▼

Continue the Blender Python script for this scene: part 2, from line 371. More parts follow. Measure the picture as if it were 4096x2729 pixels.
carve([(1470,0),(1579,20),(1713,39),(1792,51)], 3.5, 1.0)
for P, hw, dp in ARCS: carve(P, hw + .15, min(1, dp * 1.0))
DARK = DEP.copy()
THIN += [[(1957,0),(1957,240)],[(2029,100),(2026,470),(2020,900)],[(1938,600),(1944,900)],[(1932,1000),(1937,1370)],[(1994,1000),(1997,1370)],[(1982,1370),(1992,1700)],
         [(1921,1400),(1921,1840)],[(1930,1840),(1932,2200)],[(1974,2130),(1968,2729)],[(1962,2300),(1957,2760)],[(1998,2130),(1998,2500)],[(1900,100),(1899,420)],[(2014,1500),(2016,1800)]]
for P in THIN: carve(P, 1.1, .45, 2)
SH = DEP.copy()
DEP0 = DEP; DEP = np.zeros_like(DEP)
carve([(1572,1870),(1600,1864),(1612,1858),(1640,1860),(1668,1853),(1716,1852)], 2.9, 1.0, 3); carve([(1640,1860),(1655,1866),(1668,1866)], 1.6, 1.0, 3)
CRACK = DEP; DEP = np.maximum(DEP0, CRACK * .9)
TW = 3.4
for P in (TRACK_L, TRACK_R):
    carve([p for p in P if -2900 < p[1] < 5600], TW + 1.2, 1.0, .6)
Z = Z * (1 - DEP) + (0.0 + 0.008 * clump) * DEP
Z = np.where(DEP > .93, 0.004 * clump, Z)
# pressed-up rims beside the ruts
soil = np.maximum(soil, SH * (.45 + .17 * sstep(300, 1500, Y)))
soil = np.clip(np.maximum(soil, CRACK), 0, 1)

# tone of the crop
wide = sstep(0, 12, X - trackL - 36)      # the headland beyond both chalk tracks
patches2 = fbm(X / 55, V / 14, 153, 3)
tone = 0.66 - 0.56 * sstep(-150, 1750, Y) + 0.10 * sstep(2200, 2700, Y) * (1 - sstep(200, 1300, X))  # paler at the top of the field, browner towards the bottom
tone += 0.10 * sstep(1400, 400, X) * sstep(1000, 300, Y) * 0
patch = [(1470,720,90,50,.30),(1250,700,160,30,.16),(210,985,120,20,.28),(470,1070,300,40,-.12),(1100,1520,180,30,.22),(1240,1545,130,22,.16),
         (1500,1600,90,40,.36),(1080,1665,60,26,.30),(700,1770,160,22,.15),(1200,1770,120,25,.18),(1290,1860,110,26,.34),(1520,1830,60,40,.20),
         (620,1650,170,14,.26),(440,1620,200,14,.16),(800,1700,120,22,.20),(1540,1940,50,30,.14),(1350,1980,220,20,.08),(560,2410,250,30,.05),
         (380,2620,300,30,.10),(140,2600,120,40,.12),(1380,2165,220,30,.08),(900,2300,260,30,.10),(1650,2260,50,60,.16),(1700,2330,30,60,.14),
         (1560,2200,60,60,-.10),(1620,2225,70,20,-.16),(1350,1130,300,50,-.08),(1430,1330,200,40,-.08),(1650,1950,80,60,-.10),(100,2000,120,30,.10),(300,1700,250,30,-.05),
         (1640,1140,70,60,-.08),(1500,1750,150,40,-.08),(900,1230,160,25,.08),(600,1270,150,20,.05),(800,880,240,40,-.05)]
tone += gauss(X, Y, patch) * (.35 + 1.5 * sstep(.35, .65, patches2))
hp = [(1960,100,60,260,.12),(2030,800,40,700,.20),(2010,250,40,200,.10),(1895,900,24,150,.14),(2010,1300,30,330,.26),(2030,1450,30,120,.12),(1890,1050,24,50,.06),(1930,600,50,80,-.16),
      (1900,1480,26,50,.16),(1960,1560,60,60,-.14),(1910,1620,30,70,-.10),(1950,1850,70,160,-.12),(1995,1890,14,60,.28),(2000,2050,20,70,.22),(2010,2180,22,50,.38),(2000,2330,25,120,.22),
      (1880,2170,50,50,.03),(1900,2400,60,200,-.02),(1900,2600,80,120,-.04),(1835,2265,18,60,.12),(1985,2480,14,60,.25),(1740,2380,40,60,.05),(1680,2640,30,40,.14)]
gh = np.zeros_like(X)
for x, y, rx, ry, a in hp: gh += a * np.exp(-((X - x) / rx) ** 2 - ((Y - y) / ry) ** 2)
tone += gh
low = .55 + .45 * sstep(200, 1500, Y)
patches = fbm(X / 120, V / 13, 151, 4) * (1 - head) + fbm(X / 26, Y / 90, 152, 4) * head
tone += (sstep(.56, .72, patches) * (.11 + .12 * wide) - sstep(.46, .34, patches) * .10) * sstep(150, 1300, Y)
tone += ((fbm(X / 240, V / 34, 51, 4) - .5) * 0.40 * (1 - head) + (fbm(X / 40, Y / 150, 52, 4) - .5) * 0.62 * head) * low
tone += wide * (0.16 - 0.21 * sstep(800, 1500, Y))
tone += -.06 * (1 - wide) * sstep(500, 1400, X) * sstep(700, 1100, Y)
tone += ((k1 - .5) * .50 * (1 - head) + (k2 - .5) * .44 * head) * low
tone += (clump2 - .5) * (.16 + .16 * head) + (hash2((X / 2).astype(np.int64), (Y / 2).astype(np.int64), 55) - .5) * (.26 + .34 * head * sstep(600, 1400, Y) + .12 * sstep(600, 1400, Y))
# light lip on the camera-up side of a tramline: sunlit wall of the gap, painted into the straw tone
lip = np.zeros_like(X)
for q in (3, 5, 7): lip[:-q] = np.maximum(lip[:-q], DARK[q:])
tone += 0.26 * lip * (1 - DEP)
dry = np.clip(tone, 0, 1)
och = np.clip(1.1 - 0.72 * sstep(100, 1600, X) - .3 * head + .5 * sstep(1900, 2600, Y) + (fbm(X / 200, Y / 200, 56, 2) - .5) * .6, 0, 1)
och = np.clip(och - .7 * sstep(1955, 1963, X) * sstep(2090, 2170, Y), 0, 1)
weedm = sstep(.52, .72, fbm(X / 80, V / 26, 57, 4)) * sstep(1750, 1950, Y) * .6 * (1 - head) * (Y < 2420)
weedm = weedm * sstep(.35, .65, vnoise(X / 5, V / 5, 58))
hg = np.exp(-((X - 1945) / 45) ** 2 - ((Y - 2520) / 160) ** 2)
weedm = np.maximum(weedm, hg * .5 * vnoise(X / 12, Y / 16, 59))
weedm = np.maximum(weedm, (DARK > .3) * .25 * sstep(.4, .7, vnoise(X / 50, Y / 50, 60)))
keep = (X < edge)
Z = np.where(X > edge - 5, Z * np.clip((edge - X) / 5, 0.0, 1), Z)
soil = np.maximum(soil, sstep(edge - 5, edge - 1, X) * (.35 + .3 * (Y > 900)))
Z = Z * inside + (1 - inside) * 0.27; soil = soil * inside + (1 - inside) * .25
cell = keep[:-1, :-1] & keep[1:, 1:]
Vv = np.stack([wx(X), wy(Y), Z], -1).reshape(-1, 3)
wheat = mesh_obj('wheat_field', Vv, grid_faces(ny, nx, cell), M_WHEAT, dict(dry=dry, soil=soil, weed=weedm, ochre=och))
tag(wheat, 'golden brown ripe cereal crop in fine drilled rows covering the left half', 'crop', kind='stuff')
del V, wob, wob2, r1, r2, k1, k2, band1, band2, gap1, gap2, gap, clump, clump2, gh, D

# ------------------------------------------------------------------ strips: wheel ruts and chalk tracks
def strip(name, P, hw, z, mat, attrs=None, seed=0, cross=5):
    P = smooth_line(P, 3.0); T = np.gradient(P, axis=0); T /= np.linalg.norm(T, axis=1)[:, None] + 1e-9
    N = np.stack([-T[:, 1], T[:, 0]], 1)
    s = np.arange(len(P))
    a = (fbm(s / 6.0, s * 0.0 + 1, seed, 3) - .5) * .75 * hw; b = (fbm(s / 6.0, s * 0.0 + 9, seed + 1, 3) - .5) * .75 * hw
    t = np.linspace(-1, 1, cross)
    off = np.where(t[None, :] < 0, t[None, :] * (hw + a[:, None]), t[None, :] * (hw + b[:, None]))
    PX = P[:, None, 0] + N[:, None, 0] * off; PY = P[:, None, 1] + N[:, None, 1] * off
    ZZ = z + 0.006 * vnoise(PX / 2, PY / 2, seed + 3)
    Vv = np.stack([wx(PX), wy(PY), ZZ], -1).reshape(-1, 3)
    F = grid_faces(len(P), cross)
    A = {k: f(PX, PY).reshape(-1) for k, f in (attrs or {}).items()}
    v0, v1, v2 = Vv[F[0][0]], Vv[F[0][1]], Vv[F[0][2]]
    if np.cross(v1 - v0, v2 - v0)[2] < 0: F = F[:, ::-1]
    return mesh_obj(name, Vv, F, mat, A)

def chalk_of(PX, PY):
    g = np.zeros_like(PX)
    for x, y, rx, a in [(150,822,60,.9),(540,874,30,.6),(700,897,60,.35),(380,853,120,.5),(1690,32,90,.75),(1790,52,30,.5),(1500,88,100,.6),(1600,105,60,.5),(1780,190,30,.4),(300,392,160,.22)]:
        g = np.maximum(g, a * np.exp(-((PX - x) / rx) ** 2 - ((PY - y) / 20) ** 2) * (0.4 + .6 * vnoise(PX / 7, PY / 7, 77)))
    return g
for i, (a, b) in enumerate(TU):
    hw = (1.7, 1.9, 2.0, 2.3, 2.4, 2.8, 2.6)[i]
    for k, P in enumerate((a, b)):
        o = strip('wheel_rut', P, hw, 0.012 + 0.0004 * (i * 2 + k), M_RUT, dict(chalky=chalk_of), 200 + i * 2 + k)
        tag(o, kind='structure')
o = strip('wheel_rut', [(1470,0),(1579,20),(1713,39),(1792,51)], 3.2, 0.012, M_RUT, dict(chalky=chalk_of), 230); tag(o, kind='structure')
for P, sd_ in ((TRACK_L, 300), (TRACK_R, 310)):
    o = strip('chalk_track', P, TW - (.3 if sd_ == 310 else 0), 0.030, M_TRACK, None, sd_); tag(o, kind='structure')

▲

Instruction |
Write out, unaltered, the lines from the opening of the listing through the line that includes "soil = np.clip(np.maximum(soil, CRACK), 0, 1)".

Reply to the exercise |
Continue the Blender Python script for this scene: part 2, from line 371. More parts follow. Measure the picture as if it were 4096x2729 pixels.
carve([(1470,0),(1579,20),(1713,39),(1792,51)], 3.5, 1.0)
for P, hw, dp in ARCS: carve(P, hw + .15, min(1, dp * 1.0))
DARK = DEP.copy()
THIN += [[(1957,0),(1957,240)],[(2029,100),(2026,470),(2020,900)],[(1938,600),(1944,900)],[(1932,1000),(1937,1370)],[(1994,1000),(1997,1370)],[(1982,1370),(1992,1700)],
         [(1921,1400),(1921,1840)],[(1930,1840),(1932,2200)],[(1974,2130),(1968,2729)],[(1962,2300),(1957,2760)],[(1998,2130),(1998,2500)],[(1900,100),(1899,420)],[(2014,1500),(2016,1800)]]
for P in THIN: carve(P, 1.1, .45, 2)
SH = DEP.copy()
DEP0 = DEP; DEP = np.zeros_like(DEP)
carve([(1572,1870),(1600,1864),(1612,1858),(1640,1860),(1668,1853),(1716,1852)], 2.9, 1.0, 3); carve([(1640,1860),(1655,1866),(1668,1866)], 1.6, 1.0, 3)
CRACK = DEP; DEP = np.maximum(DEP0, CRACK * .9)
TW = 3.4
for P in (TRACK_L, TRACK_R):
    carve([p for p in P if -2900 < p[1] < 5600], TW + 1.2, 1.0, .6)
Z = Z * (1 - DEP) + (0.0 + 0.008 * clump) * DEP
Z = np.where(DEP > .93, 0.004 * clump, Z)
# pressed-up rims beside the ruts
soil = np.maximum(soil, SH * (.45 + .17 * sstep(300, 1500, Y)))
soil = np.clip(np.maximum(soil, CRACK), 0, 1)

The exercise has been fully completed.